EXERCISE TASK: Start with the line that contains "Build this scene" and end with the line that contains "return CAM +"; retype those lines and the ones between them exactly, without any pictures.

RAW RECORDS:
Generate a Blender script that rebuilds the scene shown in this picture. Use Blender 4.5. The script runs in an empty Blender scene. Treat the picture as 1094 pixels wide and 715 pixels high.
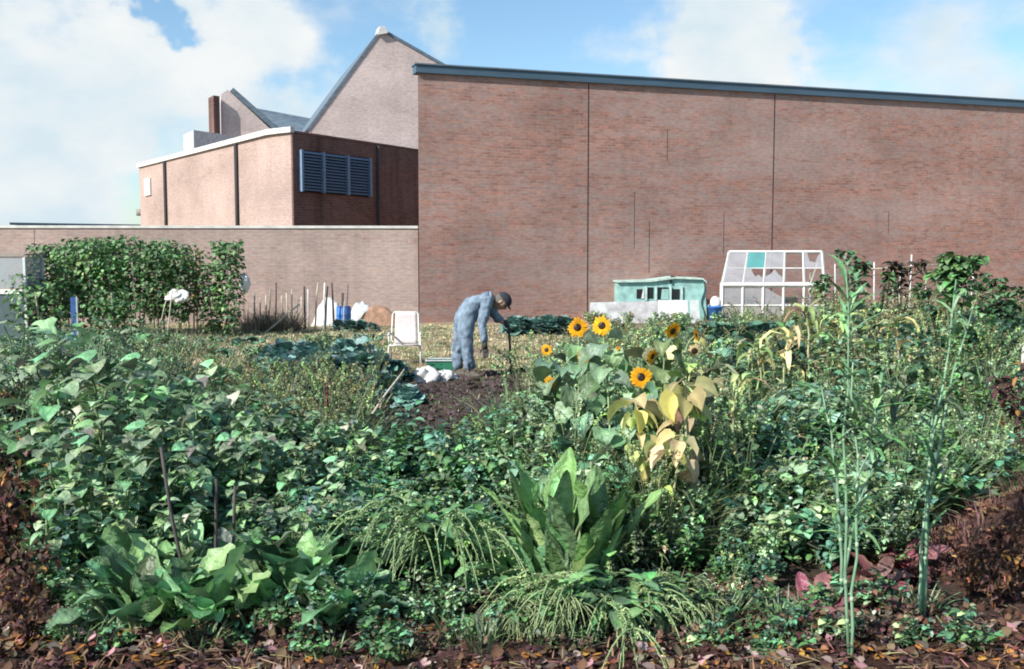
import bpy, math, random
import numpy as np
R = math.radians
rng = np.random.default_rng(7); random.seed(7)
scene = bpy.context.scene
COL = scene.collection
F = 1064.0; CX = 547.0; CY = 357.5; EYE = 1.6; PITCH = R(4.43)
cp, sp_ = math.cos(PITCH), math.sin(PITCH)

# ---------------------------------------------------------------- survey helpers (measured points of the place)
def ray(px, py):
    xc = (px-CX)/F; zc = -(py-CY)/F
    return np.array([xc, cp+sp_*zc, -sp_+cp*zc])
def at(px, py, Y):
    d = ray(px, py); k = Y/d[1]
    return np.array([d[0]*k, Y, EYE+d[2]*k])
def G(px, py):
    d = ray(px, py); k = -EYE/d[2]
    return np.array([d[0]*k, d[1]*k, 0.0])

def vnoise(x, y, seed=0):
    x = np.asarray(x, float); y = np.asarray(y, float)
    xi = np.floor(x).astype(np.int64); yi = np.floor(y).astype(np.int64)
    xf = x-xi; yf = y-yi
    def h(a, b):
        n = (a*374761393 + b*668265263 + seed*1442695041) & 0xffffffff
        n = ((n ^ (n >> 13))*1274126177) & 0xffffffff
        return ((n ^ (n >> 16)) & 0xffff)/65535.0
    u = xf*xf*(3-2*xf); v = yf*yf*(3-2*yf)
    return (h(xi, yi)*(1-u)+h(xi+1, yi)*u)*(1-v)+(h(xi, yi+1)*(1-u)+h(xi+1, yi+1)*u)*v
def fnoise(x, y, seed=0, o=4):
    s = 0; a = .5; t = 0
    for i in range(o):
        s = s+a*vnoise(x*2**i, y*2**i, seed+i*17); t += a; a *= .5
    return s/t

def poly_mask(X, Y, poly):
    X = np.asarray(X); Y = np.asarray(Y)
    ins = np.zeros(X.shape, bool); n = len(poly); j = n-1
    for i in range(n):
        xi, yi = poly[i][0], poly[i][1]; xj, yj = poly[j][0], poly[j][1]
        c = ((yi > Y) != (yj > Y)) & (X < (xj-xi)*(Y-yi)/(yj-yi+1e-9)+xi)
        ins ^= c; j = i
    return ins
DUG = [G(*p) for p in [(408, 415), (440, 400), (560, 396), (552, 425), (535, 455), (500, 475), (470, 520), (385, 520), (395, 460)]]

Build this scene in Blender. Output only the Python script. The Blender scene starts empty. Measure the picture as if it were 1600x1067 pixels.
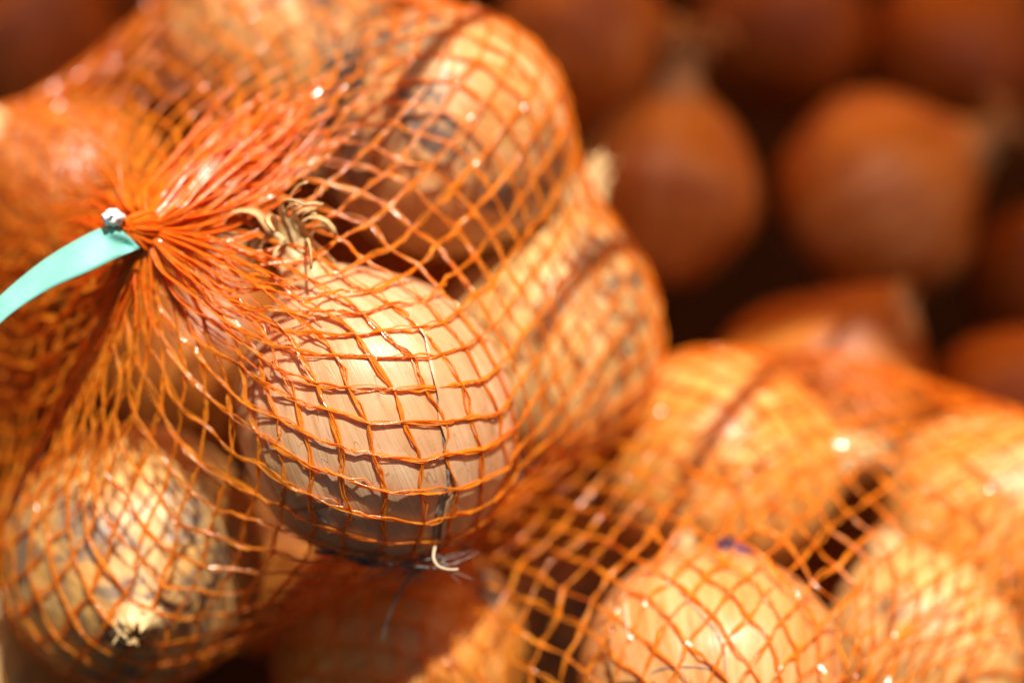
import bpy, math, random
import numpy as np
from mathutils import Vector, Matrix, noise

# ------------------------------------------------------------------ camera, world, sun, exposure
sc = bpy.context.scene
col = sc.collection
R = math.radians

PITCH = R(42.0)                      # the camera looks down on the pile
CAM = np.array([0.0, -0.46, 0.62])
LENS = 85.0
KPX = 36.0 / LENS / 1600.0           # metres per photo pixel per metre of distance
FOCUS = 0.578
FSTOP = 2.8
c_, s_ = math.cos(PITCH), math.sin(PITCH)
CR = np.array([1.0, 0, 0]); CU = np.array([0, s_, c_]); CF = np.array([0, c_, -s_])

cam = bpy.data.cameras.new('camera'); camo = bpy.data.objects.new('camera', cam); col.objects.link(camo)
camo.location = CAM; camo.rotation_euler = (math.pi / 2 - PITCH, 0, 0)
cam.lens = LENS; cam.sensor_width = 36; cam.sensor_fit = 'HORIZONTAL'
cam.clip_start = 0.02; cam.clip_end = 50
cam.dof.use_dof = True; cam.dof.focus_distance = FOCUS; cam.dof.aperture_fstop = FSTOP
sc.camera = camo

def dirw(v):                          # direction given as right / up / towards the viewer
    w = v[0] * CR + v[1] * CU - v[2] * CF
    return w / np.linalg.norm(w)
def at(px, py, d):                    # a point at a measured place and distance
    return CAM + d * CF + (px - 800) * KPX * d * CR + (533.5 - py) * KPX * d * CU

SUN = dirw((0.15, 0.73, 0.67))
EL = math.asin(SUN[2]); AZ = math.atan2(SUN[0], SUN[1])
w = bpy.data.worlds.new('World'); sc.world = w; w.use_nodes = True
nt = w.node_tree; bg = nt.nodes['Background']
sky = nt.nodes.new('ShaderNodeTexSky'); sky.sky_type = 'NISHITA'; sky.sun_disc = False
sky.sun_elevation = EL; sky.sun_rotation = AZ; sky.dust_density = 7.0; sky.air_density = 0.8; sky.ozone_density = 0.3
nt.links.new(sky.outputs[0], bg.inputs[0]); bg.inputs[1].default_value = 0.032
sl = bpy.data.lights.new('sun', 'SUN'); sl.energy = 5.0; sl.angle = R(0.5); sl.color = (1.0, 0.92, 0.81)
slo = bpy.data.objects.new('sun', sl); col.objects.link(slo)
slo.location = (0.5, 0, 3); slo.rotation_euler = Vector(SUN).to_track_quat('Z', 'Y').to_euler()

sc.view_settings.view_transform = 'Standard'; sc.view_settings.look = 'None'
sc.view_settings.exposure = 0.52; sc.view_settings.gamma = 1.0; sc.view_settings.use_curve_mapping = False
sc.render.engine = 'CYCLES'
sc.cycles.use_denoising = True
sc.cycles.max_bounces = 6; sc.cycles.transparent_max_bounces = 6; sc.cycles.sample_clamp_indirect = 6

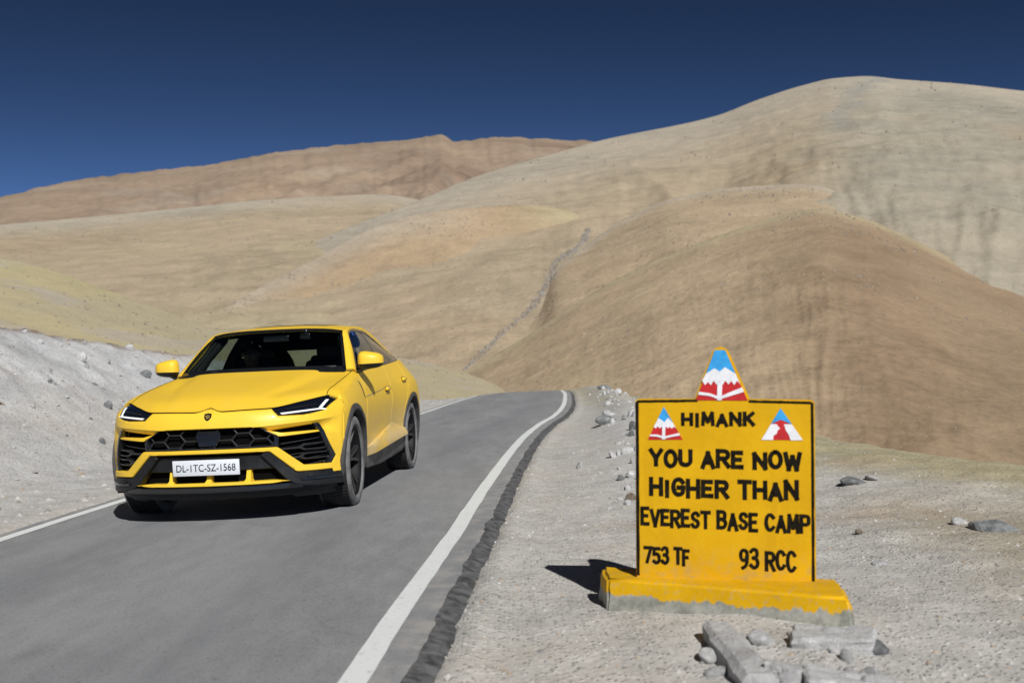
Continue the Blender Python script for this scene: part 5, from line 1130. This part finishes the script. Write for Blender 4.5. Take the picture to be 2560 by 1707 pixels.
# ================================================================== THE DRIVER (right-hand seat, behind the wheel)
def skin_mesh(name, verts, edges, radii, root, mat, sub=2):
    me = D.meshes.new(name); me.from_pydata([tuple(v) for v in verts], edges, []); o = D.objects.new(name, me); COL.objects.link(o)
    o.modifiers.new('skin', 'SKIN'); sk_ = me.skin_vertices[0].data
    for i, r in enumerate(radii): sk_[i].radius = (r, r) if not hasattr(r, '__len__') else r; sk_[i].use_root = (i == root)
    m = o.modifiers.new('sub', 'SUBSURF'); m.levels = sub; m.render_levels = sub
    bpy.context.view_layer.update(); ev = o.evaluated_get(bpy.context.evaluated_depsgraph_get()); me2 = D.meshes.new_from_object(ev); D.objects.remove(o); D.meshes.remove(me)
    me2.name = name; return link(name, me2, mat, None, 180)
M['shirt'] = simple('dark_shirt', (0.018, 0.019, 0.022), 0.9, vary=.2, vscale=30); M['skin'] = simple('skin', (0.20, 0.115, 0.07), 0.55); M['hair'] = simple('black_hair', (0.008, 0.007, 0.007), 0.6); M['trouser'] = simple('dark_trousers', (0.012, 0.013, 0.018), 0.9)
dy = -.38
Vp = [(-1.50, dy, .78), (-1.53, dy, .95), (-1.53, dy, 1.10), (-1.51, dy, 1.19), (-1.49, dy, 1.25), (-1.465, dy, 1.31), (-1.455, dy, 1.375), (-1.465, dy, 1.43)]
Ev = [(i, i + 1) for i in range(7)]; Rp = [.135, .13, .15, .10, .055, .078, .092, .07]
def chain(start, pts, rs):
    prev = start
    for p, r in zip(pts, rs): Vp.append(p); Rp.append(r); Ev.append((prev, len(Vp) - 1)); prev = len(Vp) - 1
    return prev
for s_ in (1, -1):
    chain(3, [(-1.50, dy + s_ * .12, 1.17), (-1.48, dy + s_ * .20, 1.12), (-1.36, dy + s_ * .235, .95), (-1.20, dy + s_ * .205, 1.02), (-1.085, dy + s_ * .18, 1.085), (-1.04, dy + s_ * .178, 1.10)], [.075, .062, .046, .037, .028, .033])
    chain(0, [(-1.40, dy + s_ * .10, .76), (-1.05, dy + s_ * .13, .80), (-.82, dy + s_ * .12, .50)], [.10, .075, .055])
body = skin_mesh('person', Vp, Ev, Rp, 0, M['shirt'])
PER = empty('person', (0, 0, 0)); body.name = 'body'; PER.name = 'person'
PER.matrix_world = CAR.matrix_world if False else Matrix.Translation(CAR.location) @ Matrix.Rotation(CAR.rotation_euler.z, 4, 'Z')
tag(PER, 'person in dark clothes and sunglasses driving behind the windscreen of the yellow car', 'person'); body.parent = PER
body.data.materials.append(M['skin']); body.data.materials.append(M['trouser'])
for p in body.data.polygons:
    c = p.center
    if c.z > 1.235 and abs(c.y - dy) < .13: p.material_index = 1
    elif c.x > -1.13 and c.z > .98: p.material_index = 1
    elif c.z < .86: p.material_index = 2
hx, hz = -1.455, 1.37
bm = bmesh.new(); bmesh.ops.create_uvsphere(bm, u_segments=20, v_segments=14, radius=1.0)
for v in bm.verts: v.co = (hx - .014 + v.co.x * .104, dy + v.co.y * .092, hz + .038 + v.co.z * .088)
bmesh.ops.delete(bm, geom=[f for f in bm.faces if f.calc_center_median().z < hz + .055 and f.calc_center_median().x > hx - .02], context='FACES')
me = D.meshes.new('hair'); bm.to_mesh(me); bm.free(); link('hair', me, M['hair'], PER, 60)
V, F = join_data([tube_data([(hx + .088, dy + s_ * .012, hz + .018), (hx + .090, dy + s_ * .036, hz + .016), (hx + .080, dy + s_ * .060, hz + .020)], [.012, .020, .012], 10) for s_ in (1, -1)] + [tube_data([(hx + .080, dy - .066, hz + .024), (hx + .092, dy, hz + .026), (hx + .080, dy + .066, hz + .024)], .004, 6)])
mesh('sunglasses', V, F, M['lampglass'], PER, 60)
V, F = tube_data([(hx + .086, dy, hz + .008), (hx + .104, dy, hz - .018), (hx + .094, dy, hz - .028)], [.008, .014, .010], 8); mesh('nose', V, F, M['skin'], PER, 60)
V, F = tube_data([(hx + .078, dy - .024, hz - .052), (hx + .088, dy, hz - .050), (hx + .078, dy + .024, hz - .052)], [.004, .007, .004], 6); mesh('mouth', V, F, M['skin'], PER, 60)
for s_ in (1, -1):
    V, F = tube_data([(hx - .005, dy + s_ * .086, hz + .022), (hx - .012, dy + s_ * .096, hz + .004), (hx - .004, dy + s_ * .086, hz - .022)], [.008, .014, .006], 8); mesh('ear', V, F, M['skin'], PER, 60)
    for k in range(5):      # fingers closed round the wheel rim, thumb along it
        if k < 4: z0 = 1.112 - k * .019; pts = [(-1.030, dy + s_ * .186, z0), (-1.000, dy + s_ * .200, z0 + .002), (-.990, dy + s_ * .185, z0 + .002), (-1.000, dy + s_ * .168, z0)]; r_ = .0088 - .0006 * k
        else: pts = [(-1.045, dy + s_ * .165, 1.105), (-1.035, dy + s_ * .158, 1.128), (-1.020, dy + s_ * .160, 1.146)]; r_ = .010
        V, F = tube_data(pts, [r_, r_, r_ * .95, r_ * .8][:len(pts)], 7); mesh('finger', V, F, M['skin'], PER, 60)
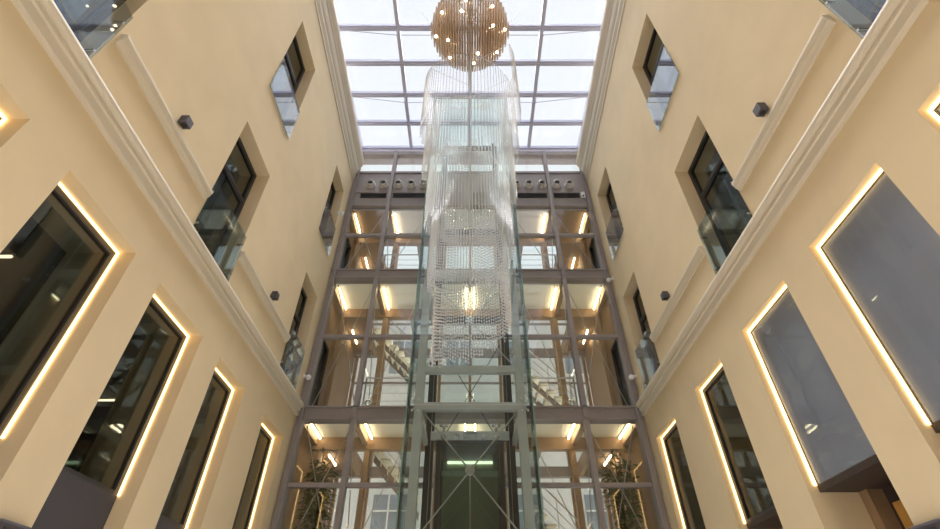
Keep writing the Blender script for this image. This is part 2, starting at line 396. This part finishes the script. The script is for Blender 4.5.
# air nozzles on the grey panel
proto = None
NX = [3.60, 3.14, 2.60, 2.13, 1.68]
NP = ['closest to the wall', 'second from the wall', 'third from the wall', 'fourth from the wall', 'closest to the lift shaft']
for s in (-1, 1):
    for i, x in enumerate(NX):
        lab = f'steel air nozzle, {SD(s)} half of the grey panel, {NP[i]}'
        if proto is None:
            proto = r = empty('air_nozzle', (s*x, fy0-.012, 15.0), lab, 'air nozzle', 'air nozzles on the upper panel')
            c = (s*x, fy0-.012, 15.0)
            mb = MB(); prof = [(.15, 0), (.155, -.03), (.15, -.08), (.135, -.13), (.115, -.165), (.105, -.17), (.10, -.15), (.085, -.10), (.08, -.02)]
            N = 20
            for (ra, ya), (rb, yb) in zip(prof, prof[1:]):
                for k in range(N):
                    t0, t1 = 2*math.pi*k/N, 2*math.pi*(k+1)/N
                    mb.add([(c[0]+ra*math.cos(t0), c[1]+ya, c[2]+ra*math.sin(t0)), (c[0]+ra*math.cos(t1), c[1]+ya, c[2]+ra*math.sin(t1)),
                            (c[0]+rb*math.cos(t1), c[1]+yb, c[2]+rb*math.sin(t1)), (c[0]+rb*math.cos(t0), c[1]+yb, c[2]+rb*math.sin(t0))], [(0,1,2,3)])
            mb.build('nozzle_body', M['nozzle'], r, smooth=True)
            MB().tube((c[0], c[1]-.13, c[2]+.015), (c[0], c[1]-.02, c[2]), .088, 20).build('nozzle_throat', M['black'], r)
            MB().ring((c[0], c[1]-.01, c[2]), .16, .018, 'y').build('flange', M['nozzle'], r, smooth=True)
        else:
            r = copy_tree(proto); r.location = (s*x, fy0-.012, 15.0); r['label'] = lab
for s in (-1, 1):
    for x0, x1, nm in ((3.9, 3.0, 'between wall and column'), (2.74, 1.4, 'between column and lift shaft')):
        g = empty('vent_grille', (s*(x0+x1)/2, fy0+.03, 14.40), f'long dark slot vent {nm}, {SD(s)} half of the grey panel', 'vent')
        a, b = sorted((s*x0, s*x1))
        MB().box(a, b, fy0+.02, fy0+.035, 14.40, 14.56).build('vent_backing', M['black'], g)
        fr = MB().box(a-.015, b+.015, fy0+.005, fy0+.04, 14.56, 14.575).box(a-.015, b+.015, fy0+.005, fy0+.04, 14.385, 14.40)
        for z in (14.45, 14.50): fr.box(a, b, fy0+.01, fy0+.03, z, z+.008)
        fr.build('vent_frame', M['dark_steel'], g)
sb = empty('sensor_box', (4.02, fy0-.05, 14.35), 'small white box at the wall end of the slot vent', 'sensor')
MB().box(3.95, 4.09, fy0-.06, fy0+.01, 14.32, 14.60).build('housing', M['white'], sb, bevel=.01)
MB().sphere((4.02, fy0-.06, 14.38), .035).build('lens', M['black'], sb, smooth=True)

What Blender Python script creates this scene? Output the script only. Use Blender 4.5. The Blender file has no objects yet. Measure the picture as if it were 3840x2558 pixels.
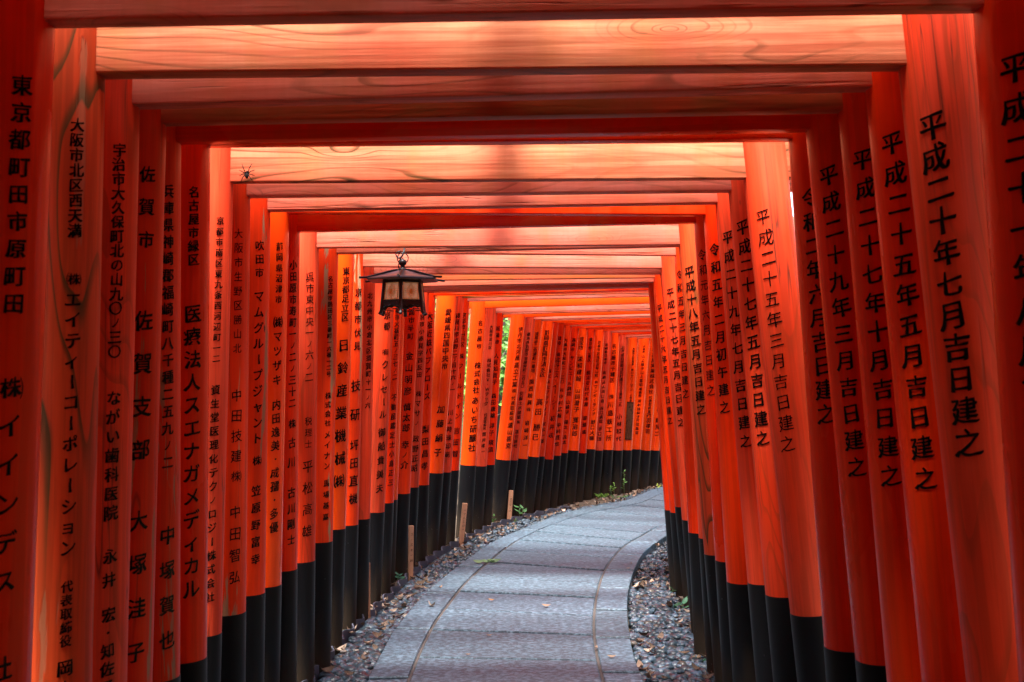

THE REPLY:
Build this scene in Blender. Output only the Python script. The Blender scene starts empty. Measure the picture as if it were 1600x1067 pixels.
import bpy, math, random
import numpy as np
from mathutils import Vector, Matrix, noise

# ------------------------------------------------------------------ camera, world, sun, exposure
sc = bpy.context.scene
col = sc.collection
R = math.radians

PITCH = R(42.0)                      # the camera looks down on the pile
CAM = np.array([0.0, -0.46, 0.62])
LENS = 85.0
KPX = 36.0 / LENS / 1600.0           # metres per photo pixel per metre of distance
FOCUS = 0.578
FSTOP = 2.8
c_, s_ = math.cos(PITCH), math.sin(PITCH)
CR = np.array([1.0, 0, 0]); CU = np.array([0, s_, c_]); CF = np.array([0, c_, -s_])

cam = bpy.data.cameras.new('camera'); camo = bpy.data.objects.new('camera', cam); col.objects.link(camo)
camo.location = CAM; camo.rotation_euler = (math.pi / 2 - PITCH, 0, 0)
cam.lens = LENS; cam.sensor_width = 36; cam.sensor_fit = 'HORIZONTAL'
cam.clip_start = 0.02; cam.clip_end = 50
cam.dof.use_dof = True; cam.dof.focus_distance = FOCUS; cam.dof.aperture_fstop = FSTOP
sc.camera = camo

def dirw(v):                          # direction given as right / up / towards the viewer
    w = v[0] * CR + v[1] * CU - v[2] * CF
    return w / np.linalg.norm(w)
def at(px, py, d):                    # a point at a measured place and distance
    return CAM + d * CF + (px - 800) * KPX * d * CR + (533.5 - py) * KPX * d * CU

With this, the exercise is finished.